Law is a technology. States use the legislative process to make law and executive force, or threat of, to enforce, or attempt to, laws made by politicians, at the behest of special interests. If the goal is to promote and achieve prosperity, freedom and safety, the state is not the best mechanism for this task.

The risk posed by nuclear materials is from accidents, attacks, and unsafe disposal or storage. There is no reason to believe that the state does a better job inspecting facilities or designing safety standards than the free market. Competing insurance companies and auditors would provide better assurance of safety that the community desires. For the same reason we expect the free market to provide better cars, movies, and restaurants, it would provide better assurance than the government.

The only group that has ever used a nuclear weapon is a state. States are the only institutions that pose a threat of nuclear violence. The state monopolies around the world provoke each other with war, tariffs, and sanctions. The risk of nuclear attack is greatly increased by the existence of the nation state and its propensity for foreign intervention and aggression. The risk of nuclear attack from a foreign state would be lower for an anarchist society than a state-run society.

So, the question is whether or not the anarchist society would be able to defend itself in the unlikely scenario that a foreign state fires a nuclear weapon at the free society. To answer this, I refer to my explanation above; the market produces better products and technologies than a state. The solution to how to meet peoples' demand for security from nuclear attacks by foreign states would be better provided by free-market firms, perhaps insurance companies. There is nothing inherent to military protection that makes it impossible to be provided in a voluntary fashion. The most obvious conceptual hurdle is the public good problem; that it is difficult to make those who benefit from defense pay for it. If this cannot be overcome, the interaction of rational consumers and producers in the market will produce a sub-optimal level of defense from foreign nuclear attacks. In the absence of a state, all property is privately owned; private owners protect their property using security and insurance. Insurance companies only make money when their customers' property is not destroyed; otherwise, they pay out more in claims than they collect in premiums and they cease to exist. The cost of defense would decrease with competition; the key problem with monopolies, including state-run monopolies, is that they raise prices and provide sub-standard products. The specifics regarding how a free-market would meet individuals' and firms' demand for defense from nuclear attacks is unknown. However, there is no reason to believe that a group of bureaucrats and politicians would fair better than competitive, customer-focused firms.
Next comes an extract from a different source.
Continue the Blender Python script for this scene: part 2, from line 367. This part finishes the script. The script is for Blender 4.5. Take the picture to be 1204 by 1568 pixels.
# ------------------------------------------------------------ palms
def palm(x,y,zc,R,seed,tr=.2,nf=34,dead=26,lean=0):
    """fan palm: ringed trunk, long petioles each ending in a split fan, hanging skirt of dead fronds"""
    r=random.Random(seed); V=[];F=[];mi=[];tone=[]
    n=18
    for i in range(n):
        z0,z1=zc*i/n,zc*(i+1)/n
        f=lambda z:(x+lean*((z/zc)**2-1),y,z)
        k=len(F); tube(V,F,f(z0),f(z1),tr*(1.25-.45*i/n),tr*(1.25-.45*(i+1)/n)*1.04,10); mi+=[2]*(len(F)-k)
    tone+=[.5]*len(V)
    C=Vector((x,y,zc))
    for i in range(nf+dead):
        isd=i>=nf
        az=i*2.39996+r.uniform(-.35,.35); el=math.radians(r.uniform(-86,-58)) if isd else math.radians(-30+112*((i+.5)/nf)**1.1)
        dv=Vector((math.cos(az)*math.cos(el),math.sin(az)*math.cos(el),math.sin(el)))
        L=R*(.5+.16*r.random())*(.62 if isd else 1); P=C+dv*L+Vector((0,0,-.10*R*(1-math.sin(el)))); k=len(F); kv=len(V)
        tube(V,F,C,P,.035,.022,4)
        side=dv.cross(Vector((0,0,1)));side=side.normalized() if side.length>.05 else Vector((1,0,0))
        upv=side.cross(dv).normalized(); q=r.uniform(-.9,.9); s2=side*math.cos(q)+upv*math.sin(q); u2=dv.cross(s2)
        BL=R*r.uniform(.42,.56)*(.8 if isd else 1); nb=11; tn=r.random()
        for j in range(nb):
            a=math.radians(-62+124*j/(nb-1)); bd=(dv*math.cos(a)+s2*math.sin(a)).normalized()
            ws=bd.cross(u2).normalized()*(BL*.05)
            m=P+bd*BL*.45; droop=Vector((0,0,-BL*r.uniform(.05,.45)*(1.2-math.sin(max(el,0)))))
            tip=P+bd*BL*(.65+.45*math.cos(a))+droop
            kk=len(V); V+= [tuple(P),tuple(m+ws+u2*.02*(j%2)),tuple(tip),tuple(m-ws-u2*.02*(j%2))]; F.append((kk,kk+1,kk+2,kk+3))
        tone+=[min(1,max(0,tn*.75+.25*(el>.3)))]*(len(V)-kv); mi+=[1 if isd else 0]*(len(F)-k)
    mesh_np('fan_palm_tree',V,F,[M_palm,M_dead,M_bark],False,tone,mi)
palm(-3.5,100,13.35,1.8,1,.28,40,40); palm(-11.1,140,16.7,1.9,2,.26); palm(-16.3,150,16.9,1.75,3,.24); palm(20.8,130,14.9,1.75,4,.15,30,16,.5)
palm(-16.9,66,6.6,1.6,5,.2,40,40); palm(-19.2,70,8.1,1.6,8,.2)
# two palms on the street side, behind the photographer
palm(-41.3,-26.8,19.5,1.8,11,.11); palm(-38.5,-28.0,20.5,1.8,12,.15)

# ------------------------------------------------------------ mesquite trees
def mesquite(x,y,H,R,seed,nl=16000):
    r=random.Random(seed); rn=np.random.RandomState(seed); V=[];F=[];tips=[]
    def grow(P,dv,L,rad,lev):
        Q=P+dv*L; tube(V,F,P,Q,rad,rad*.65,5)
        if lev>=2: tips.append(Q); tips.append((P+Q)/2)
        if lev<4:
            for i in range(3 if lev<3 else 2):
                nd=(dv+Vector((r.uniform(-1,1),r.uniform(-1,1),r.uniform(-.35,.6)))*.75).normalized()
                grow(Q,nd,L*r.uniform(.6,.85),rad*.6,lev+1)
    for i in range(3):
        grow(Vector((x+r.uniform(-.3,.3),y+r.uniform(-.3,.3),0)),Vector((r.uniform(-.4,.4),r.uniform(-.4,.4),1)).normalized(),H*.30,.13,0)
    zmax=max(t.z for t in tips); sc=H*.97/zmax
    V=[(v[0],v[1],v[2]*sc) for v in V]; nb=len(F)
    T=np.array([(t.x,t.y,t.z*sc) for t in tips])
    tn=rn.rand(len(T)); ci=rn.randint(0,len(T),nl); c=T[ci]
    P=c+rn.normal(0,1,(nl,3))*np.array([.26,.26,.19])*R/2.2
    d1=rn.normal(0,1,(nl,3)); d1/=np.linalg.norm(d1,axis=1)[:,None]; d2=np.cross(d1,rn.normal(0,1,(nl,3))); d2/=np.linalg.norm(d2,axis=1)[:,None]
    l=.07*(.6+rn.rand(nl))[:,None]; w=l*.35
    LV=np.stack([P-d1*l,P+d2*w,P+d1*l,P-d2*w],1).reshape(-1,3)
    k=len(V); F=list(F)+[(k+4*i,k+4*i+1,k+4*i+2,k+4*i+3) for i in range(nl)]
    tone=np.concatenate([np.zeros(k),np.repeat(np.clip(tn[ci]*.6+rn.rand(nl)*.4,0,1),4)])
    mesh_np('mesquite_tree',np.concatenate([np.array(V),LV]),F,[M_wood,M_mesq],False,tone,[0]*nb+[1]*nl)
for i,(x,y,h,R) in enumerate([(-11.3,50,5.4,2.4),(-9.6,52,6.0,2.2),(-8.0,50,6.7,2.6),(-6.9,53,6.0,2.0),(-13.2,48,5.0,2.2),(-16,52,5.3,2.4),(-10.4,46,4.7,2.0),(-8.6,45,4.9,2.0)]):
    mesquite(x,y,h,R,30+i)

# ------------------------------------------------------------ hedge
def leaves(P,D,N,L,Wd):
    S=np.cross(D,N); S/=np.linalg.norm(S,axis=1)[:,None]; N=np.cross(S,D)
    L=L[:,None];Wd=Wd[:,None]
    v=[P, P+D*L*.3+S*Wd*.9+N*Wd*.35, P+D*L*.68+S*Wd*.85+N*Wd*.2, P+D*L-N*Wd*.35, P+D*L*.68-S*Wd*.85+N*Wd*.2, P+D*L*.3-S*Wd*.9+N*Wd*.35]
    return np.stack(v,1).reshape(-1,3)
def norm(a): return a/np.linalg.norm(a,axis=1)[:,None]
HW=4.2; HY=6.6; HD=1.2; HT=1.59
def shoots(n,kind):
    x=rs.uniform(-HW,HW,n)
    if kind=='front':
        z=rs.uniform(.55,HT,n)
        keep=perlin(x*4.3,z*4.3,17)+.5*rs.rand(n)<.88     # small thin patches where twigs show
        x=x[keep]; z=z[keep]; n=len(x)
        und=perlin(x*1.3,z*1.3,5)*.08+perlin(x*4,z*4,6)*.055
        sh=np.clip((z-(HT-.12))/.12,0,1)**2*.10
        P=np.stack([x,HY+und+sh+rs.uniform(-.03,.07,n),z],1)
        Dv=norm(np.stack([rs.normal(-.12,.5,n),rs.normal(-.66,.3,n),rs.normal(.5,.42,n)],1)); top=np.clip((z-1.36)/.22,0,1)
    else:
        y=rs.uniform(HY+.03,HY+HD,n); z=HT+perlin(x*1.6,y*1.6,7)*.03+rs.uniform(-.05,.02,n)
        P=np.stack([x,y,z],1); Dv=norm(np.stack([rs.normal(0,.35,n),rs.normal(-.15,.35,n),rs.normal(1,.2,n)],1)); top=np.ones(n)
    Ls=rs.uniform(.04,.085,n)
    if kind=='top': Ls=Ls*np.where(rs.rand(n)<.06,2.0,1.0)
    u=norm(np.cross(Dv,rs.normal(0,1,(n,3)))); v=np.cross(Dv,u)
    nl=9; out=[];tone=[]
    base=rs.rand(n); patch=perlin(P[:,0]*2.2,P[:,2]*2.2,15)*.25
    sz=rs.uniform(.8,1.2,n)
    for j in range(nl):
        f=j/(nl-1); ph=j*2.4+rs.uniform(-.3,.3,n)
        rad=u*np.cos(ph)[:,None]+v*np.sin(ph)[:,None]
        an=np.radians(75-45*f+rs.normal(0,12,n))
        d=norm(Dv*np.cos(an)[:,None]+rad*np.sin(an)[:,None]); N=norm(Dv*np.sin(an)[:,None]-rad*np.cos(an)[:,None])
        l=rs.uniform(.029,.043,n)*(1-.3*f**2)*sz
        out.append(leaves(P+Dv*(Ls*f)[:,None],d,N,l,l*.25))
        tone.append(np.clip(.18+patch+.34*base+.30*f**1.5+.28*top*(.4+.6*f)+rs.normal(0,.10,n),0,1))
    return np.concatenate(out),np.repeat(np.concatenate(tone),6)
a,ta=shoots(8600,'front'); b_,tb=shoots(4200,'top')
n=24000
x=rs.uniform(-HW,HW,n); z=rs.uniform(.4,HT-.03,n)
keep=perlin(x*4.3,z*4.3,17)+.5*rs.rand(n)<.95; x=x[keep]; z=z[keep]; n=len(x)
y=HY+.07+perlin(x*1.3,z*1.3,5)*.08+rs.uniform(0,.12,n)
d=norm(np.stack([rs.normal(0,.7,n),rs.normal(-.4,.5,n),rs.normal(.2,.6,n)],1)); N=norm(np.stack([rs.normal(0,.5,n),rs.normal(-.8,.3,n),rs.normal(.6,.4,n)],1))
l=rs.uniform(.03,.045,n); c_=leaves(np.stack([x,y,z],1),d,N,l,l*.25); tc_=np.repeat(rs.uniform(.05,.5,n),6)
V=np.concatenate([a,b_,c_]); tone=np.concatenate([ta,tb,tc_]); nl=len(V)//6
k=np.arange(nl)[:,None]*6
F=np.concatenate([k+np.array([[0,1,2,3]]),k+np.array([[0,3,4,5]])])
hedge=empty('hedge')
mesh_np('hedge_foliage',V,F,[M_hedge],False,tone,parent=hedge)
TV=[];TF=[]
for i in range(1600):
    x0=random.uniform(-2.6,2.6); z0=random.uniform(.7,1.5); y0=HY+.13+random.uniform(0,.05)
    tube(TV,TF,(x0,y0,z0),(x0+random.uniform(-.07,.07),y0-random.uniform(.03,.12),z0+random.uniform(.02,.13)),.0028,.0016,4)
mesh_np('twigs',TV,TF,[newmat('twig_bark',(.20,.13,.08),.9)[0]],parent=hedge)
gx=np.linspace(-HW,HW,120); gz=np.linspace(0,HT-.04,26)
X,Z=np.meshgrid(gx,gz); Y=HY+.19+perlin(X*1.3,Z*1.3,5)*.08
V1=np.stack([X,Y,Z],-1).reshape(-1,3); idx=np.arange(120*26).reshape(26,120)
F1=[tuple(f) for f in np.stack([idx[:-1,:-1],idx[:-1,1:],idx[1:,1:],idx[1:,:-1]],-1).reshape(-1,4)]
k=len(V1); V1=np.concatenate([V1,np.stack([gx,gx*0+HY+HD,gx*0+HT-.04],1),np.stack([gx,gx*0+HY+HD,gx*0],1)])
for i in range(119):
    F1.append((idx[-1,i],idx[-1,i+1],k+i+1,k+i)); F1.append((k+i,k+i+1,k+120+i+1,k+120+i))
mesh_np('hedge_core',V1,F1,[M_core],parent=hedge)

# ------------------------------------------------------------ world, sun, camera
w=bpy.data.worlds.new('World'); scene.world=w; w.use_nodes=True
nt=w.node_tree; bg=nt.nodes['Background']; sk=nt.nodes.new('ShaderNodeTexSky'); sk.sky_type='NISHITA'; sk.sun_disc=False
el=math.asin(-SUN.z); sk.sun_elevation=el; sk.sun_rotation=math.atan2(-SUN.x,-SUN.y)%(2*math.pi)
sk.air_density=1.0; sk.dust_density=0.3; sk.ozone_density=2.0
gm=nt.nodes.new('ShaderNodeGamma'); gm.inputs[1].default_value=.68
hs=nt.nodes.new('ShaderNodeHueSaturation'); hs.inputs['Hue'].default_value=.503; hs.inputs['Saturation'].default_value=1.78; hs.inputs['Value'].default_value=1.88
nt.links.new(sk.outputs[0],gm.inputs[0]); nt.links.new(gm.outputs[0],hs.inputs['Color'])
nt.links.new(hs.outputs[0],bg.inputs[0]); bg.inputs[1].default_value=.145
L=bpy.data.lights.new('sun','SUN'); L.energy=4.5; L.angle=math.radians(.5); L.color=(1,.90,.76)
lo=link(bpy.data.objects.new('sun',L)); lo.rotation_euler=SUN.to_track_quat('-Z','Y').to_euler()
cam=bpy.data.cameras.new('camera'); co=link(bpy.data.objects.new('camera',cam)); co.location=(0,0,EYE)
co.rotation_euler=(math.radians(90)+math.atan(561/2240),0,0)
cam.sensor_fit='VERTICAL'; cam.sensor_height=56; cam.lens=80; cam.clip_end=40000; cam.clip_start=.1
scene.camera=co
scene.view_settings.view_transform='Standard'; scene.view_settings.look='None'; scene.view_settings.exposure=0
As for disposal of nuclear waste, the regulatory standards created and enforced by the state, supposedly on behalf of its subjects, would pale in comparison to the provisions that could be provided in a free society. People care about what happens to nuclear waste and how it might affect them. This is implied when arguing that we need the state to take care of this issue. As such, people would pay to ensure that nuclear material was processed and disposed of with care. The firm using and disposing of nuclear waste would need insurance just like everyone else. The insurance companies that represent the populous and nearby firms would not work with the insurance company that represents the nuclear power plant unless they agreed to abide by safety standards, assured by audits, to prevent harm to nearby individuals and their property. Monopoly states, providing these standards at present, are not subject to profit and loss, which ensures a lower quality of performance. In addition, bureaucrats and politicians can be reasonably certain that they will not be held accountable should their willful negligence, in service to special interests, result in death and destruction. Private firms would not have this luxury; the market forces of profit and loss would hold them accountable. The individuals charged with this important task would likely have to consent to punitive consequences should they act in unscrupulous ways. And in a free society, it wouldn't be the same people making and enforcing law. The monopoly of the state is far more dangerous than the combined genius of each individual.

edited to make a comment - see "about us" for more info.
How do you define "the interests of the citizenry"? How can the State be simplified down to a sort of different class of property-owner? What is "prosperity"? Why do you think technology is an inherently positive thing? Why do you think a "free society" would have, or need, insurance companies? Why do you think a "free society" would have laws?
Interests refers to the aggregation of each individual's relative, subjective value. An increase in their interests is preferred by the individual. The state is a concept, a fiction that is widely accepted and used to justify monopolized violence. Prosperity is living the good life, whatever that may be. Although value is subjective, there exists in reality universally preferable conditions. For example, to not be murdered is preferable to being murdered (all else equal). Prosperity is based on human flourishing. Technological advancement is not inherently positive. Tools that help meet human needs, such as the concept of property, is beneficial to human flourishing. Insurance companies help solve many perceived market failures. They are useful to provide assurance and transparency when desired. They increase the likelihood that human beings will interact and exchange value to value in a positive sum transaction. This will increase the overall well-being of individuals. I prefer life to death and happiness to despair. If one does not share these preferences, then they would not like the society I imagine. A free society would not have statues legislated by politicians. However, there would be social norms and property rights, without which you could hardly call it free. Each person owns their body and property and there would be rules by which individuals would interact with each other. Property is a system that answers the question who has the right to use a given physical resource to achieve some end. The person with the best claim to the property has the right to use it and control its use. Another person, with a lessor claim, could take ownership via contract. These are rules, we don't have to call them laws, but I believe that they would develop. There does not need to be a state in order for this system to function and achieve its purpose.